Let me start off by telling you a story. Edward A. Murphy Jr was an engineer who specialized in safety issues in the 1940s. He did not believe that bad outcomes were inevitable. He did believe in understanding situations completely so that the dangerous stuff could be removed.

Ever heard the phrase “Anything that can go wrong, will go wrong”? Yes, that was him.

Murphy’s law is almost universally misunderstood. When he taught his students “If something can go wrong it will.” he meant that you should find everything that can go wrong and fix it so that nothing will go wrong.

Somehow the meaning of his words morphed, and totally reversed the meaning of the phrase. Murphy was trying to tell people to understand and fix problems. He never intended to suggest futility.

And to this day, we interpret this law in the literal sense: “Anything that can go wrong, will go wrong“.

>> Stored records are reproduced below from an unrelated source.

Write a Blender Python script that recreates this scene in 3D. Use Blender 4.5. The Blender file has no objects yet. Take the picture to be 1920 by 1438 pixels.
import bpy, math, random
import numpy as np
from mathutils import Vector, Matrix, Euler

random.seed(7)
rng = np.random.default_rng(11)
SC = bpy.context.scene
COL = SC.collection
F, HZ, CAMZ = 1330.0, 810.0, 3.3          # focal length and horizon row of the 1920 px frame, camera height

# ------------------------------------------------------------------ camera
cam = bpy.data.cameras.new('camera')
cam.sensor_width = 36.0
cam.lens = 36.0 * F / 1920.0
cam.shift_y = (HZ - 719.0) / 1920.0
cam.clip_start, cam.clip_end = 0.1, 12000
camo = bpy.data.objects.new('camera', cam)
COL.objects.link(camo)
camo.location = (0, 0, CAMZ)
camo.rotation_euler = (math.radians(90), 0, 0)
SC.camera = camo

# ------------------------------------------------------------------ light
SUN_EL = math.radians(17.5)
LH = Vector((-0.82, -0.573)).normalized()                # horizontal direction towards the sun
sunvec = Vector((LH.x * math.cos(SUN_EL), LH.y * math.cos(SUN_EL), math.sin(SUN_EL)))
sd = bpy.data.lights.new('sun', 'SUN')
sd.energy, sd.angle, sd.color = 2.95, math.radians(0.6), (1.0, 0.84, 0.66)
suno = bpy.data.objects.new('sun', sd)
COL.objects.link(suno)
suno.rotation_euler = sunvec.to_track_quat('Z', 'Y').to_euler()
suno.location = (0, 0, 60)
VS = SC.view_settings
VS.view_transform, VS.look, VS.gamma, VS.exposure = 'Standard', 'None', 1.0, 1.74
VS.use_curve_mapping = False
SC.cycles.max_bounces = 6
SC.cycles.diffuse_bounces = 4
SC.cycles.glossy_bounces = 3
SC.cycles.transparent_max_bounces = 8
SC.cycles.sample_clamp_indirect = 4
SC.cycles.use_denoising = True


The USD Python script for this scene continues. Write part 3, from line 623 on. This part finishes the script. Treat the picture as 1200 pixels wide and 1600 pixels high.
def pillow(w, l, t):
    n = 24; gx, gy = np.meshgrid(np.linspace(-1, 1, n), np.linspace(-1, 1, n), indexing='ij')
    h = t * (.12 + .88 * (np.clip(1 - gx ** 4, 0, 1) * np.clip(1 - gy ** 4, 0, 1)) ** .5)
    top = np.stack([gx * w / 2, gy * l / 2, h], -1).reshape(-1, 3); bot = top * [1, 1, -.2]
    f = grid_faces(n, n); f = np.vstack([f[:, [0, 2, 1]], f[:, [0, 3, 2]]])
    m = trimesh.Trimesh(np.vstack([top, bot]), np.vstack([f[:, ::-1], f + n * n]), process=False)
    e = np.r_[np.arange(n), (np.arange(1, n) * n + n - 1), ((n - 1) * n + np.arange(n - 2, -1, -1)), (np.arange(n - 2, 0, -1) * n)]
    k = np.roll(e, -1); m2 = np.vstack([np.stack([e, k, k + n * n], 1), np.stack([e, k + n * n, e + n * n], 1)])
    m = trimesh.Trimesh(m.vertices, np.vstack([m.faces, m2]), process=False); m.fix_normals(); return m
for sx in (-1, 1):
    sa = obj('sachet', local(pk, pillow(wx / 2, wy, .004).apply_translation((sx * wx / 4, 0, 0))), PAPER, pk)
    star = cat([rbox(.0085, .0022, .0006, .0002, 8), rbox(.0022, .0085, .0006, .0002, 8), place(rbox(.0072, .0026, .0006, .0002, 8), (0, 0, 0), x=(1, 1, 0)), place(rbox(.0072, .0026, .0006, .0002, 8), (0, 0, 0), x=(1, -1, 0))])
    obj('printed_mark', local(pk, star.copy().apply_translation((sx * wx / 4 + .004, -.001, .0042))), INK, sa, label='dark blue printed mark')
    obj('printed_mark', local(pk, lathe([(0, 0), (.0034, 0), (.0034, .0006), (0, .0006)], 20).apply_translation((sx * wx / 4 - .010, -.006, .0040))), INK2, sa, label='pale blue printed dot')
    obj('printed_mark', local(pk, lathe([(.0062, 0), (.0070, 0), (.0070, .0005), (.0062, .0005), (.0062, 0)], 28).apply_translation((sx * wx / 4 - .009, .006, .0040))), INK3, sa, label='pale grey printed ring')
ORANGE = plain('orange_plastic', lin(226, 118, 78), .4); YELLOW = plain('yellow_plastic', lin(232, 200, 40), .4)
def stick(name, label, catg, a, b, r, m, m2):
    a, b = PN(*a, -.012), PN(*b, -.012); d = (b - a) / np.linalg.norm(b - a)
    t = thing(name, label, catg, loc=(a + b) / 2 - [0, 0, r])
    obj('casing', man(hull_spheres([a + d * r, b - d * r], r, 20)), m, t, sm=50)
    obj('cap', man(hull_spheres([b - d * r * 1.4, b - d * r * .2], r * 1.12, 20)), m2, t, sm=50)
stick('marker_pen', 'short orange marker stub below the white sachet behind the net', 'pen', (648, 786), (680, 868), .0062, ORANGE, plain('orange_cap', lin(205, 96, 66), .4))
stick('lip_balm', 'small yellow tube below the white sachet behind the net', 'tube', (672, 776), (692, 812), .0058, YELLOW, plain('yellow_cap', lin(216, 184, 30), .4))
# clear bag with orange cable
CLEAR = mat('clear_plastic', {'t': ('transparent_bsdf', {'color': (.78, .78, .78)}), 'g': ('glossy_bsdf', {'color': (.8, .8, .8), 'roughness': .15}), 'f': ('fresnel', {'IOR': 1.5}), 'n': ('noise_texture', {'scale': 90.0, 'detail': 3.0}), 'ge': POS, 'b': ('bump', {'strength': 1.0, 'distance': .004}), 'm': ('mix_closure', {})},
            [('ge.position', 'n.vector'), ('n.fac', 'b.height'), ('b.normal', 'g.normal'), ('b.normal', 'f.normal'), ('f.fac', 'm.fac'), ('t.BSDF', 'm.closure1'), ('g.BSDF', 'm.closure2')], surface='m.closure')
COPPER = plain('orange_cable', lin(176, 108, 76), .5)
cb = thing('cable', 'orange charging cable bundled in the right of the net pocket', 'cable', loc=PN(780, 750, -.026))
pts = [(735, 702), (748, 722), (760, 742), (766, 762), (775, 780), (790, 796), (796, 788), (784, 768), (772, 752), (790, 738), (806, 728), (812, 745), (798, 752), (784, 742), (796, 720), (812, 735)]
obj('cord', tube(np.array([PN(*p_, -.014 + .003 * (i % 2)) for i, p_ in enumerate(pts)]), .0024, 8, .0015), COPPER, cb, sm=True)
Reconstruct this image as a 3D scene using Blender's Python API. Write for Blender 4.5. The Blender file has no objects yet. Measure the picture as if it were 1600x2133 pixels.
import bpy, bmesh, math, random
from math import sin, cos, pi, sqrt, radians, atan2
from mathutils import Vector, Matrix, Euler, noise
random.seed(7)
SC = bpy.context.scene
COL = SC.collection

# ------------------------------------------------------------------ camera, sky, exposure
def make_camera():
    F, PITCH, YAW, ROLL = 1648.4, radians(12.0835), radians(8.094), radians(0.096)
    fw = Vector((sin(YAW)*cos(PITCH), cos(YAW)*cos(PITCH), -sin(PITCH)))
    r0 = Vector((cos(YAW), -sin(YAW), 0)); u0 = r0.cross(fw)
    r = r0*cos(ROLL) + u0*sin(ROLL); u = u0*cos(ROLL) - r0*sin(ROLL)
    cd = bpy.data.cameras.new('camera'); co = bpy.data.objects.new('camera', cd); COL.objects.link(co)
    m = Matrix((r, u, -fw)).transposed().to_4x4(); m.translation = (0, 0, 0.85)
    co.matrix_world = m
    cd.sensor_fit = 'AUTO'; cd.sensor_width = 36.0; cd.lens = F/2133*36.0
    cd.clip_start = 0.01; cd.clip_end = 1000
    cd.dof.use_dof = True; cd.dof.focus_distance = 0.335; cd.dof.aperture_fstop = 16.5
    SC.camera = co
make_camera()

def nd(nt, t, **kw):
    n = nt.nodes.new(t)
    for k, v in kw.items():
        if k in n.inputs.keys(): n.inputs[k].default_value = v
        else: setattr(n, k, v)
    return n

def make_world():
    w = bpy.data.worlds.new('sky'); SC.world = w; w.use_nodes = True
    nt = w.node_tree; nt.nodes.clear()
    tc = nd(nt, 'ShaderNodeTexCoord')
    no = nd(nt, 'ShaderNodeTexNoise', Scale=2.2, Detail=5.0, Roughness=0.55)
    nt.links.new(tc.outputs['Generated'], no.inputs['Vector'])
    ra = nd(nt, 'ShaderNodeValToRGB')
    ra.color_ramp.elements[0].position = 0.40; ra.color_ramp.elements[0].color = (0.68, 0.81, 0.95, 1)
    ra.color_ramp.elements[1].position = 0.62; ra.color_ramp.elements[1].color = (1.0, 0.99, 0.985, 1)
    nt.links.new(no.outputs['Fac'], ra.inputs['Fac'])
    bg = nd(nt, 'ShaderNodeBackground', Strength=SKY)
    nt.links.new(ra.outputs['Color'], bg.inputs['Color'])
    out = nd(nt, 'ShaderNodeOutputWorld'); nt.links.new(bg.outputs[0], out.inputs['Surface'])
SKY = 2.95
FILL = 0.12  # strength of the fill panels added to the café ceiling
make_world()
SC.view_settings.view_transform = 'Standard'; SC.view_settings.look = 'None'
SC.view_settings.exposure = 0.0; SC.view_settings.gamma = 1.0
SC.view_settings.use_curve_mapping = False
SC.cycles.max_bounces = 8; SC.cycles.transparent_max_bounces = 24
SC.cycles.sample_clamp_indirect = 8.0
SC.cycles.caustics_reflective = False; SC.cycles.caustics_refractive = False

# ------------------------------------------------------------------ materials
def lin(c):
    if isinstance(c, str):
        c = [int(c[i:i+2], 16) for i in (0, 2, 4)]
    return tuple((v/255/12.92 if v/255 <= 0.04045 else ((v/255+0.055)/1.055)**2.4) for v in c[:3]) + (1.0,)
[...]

An example of this happened with me over this last sunday.

There were two rows in the supermarket and with only one object to pay, I choose the smallest one because it was moving faster. The option looked good, but when it was almost my turn there was a technical problem in the box. I waited, watching the next line move. If i had chosen that one, I would have been taken care of before.

Impatient with the delay, I move to the other line. In a few moments it would be my turn. When I placed the product on the counter, the receipt paper ended and I couldn’t finish the purchase. At the same time, the queue I came from started working.

Something similar happens to me all the time in traffic bottling. If there are two tracks that lead to the same place, I’ll find an opening and go to the one that moves more faster. Then, of course, it begins to stagnate, while the other advances.

If I interpret these situations through the original view on Murphy’s law, I could divide the situations that happened to me in two sets. Some of them I could have evoided but some of them couldn’t.

However, the truth is that yes, I if I had evaluated the things that could go wrong by changing queues, I could have avoided the problem.